Rows from a 3D scene dataset »
------------
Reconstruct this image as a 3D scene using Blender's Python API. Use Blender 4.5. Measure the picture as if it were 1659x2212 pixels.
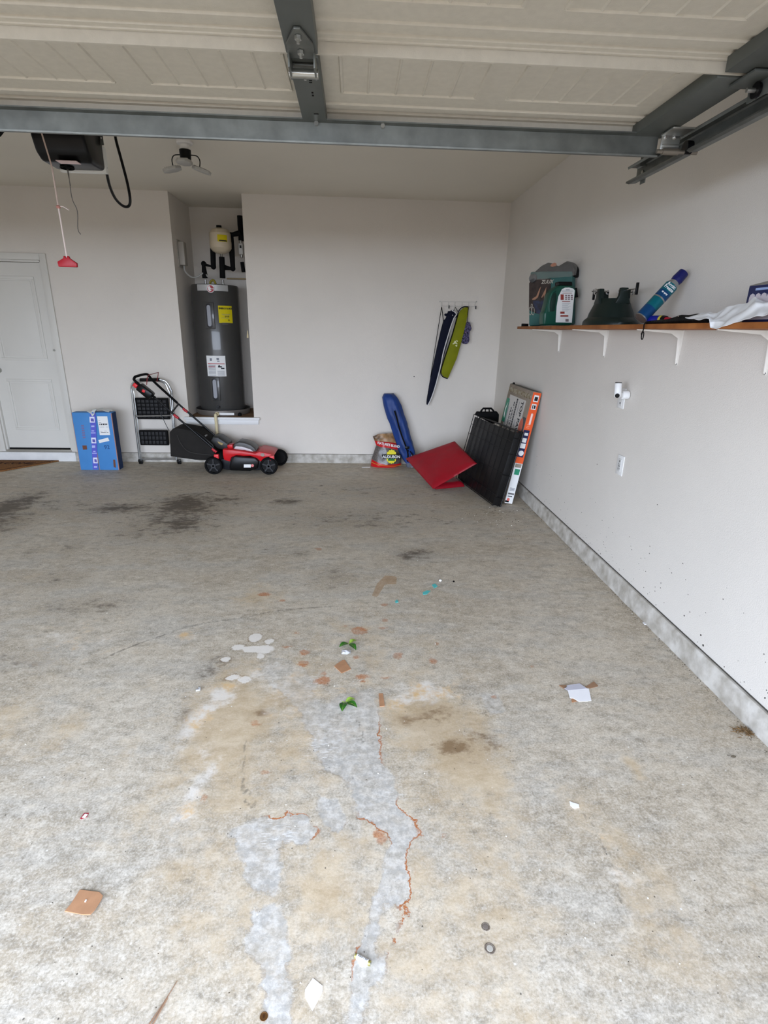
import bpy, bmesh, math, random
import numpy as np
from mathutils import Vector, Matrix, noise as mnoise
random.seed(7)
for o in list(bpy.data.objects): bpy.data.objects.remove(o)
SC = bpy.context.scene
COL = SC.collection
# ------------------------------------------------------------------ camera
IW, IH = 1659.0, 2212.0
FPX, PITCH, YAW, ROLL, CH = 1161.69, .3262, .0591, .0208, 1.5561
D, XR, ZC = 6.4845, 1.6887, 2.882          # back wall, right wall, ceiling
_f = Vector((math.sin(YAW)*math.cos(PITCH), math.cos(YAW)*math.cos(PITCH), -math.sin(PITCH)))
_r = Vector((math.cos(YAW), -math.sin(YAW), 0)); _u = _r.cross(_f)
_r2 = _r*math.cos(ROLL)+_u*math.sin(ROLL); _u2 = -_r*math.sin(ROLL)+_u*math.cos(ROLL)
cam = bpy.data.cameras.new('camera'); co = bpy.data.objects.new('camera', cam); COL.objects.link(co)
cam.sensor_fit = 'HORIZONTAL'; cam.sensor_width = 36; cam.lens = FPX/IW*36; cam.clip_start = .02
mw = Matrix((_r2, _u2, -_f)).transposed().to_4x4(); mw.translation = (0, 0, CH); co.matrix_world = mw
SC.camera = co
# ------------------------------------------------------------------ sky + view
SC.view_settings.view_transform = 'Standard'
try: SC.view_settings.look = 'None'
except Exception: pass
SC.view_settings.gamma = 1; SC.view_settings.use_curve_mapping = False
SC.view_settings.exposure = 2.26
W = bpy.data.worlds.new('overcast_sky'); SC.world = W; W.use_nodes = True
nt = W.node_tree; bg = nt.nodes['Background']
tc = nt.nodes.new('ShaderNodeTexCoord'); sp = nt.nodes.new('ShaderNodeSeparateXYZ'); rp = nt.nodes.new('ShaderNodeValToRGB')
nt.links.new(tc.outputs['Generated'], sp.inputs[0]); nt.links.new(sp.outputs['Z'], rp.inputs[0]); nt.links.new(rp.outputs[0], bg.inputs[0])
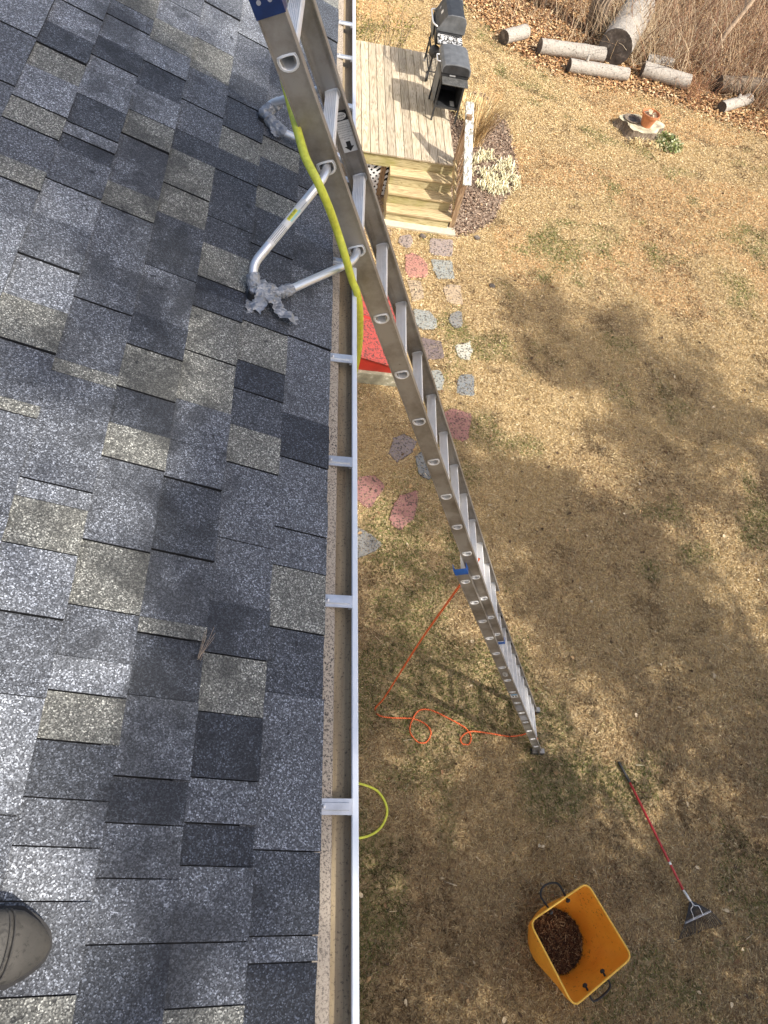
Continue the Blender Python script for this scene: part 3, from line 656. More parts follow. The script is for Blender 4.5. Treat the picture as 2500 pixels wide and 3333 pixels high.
------------
Objective »
Give every line of the material that includes the string "this".

Written solution »
Reconstruct this image as a 3D scene using Blender's Python API. Use Blender 4.5. Measure the picture as if it were 1659x2212 pixels.
Continue the Blender Python script for this scene: part 3, from line 656. More parts follow. The script is for Blender 4.5. Treat the picture as 2500 pixels wide and 3333 pixels high.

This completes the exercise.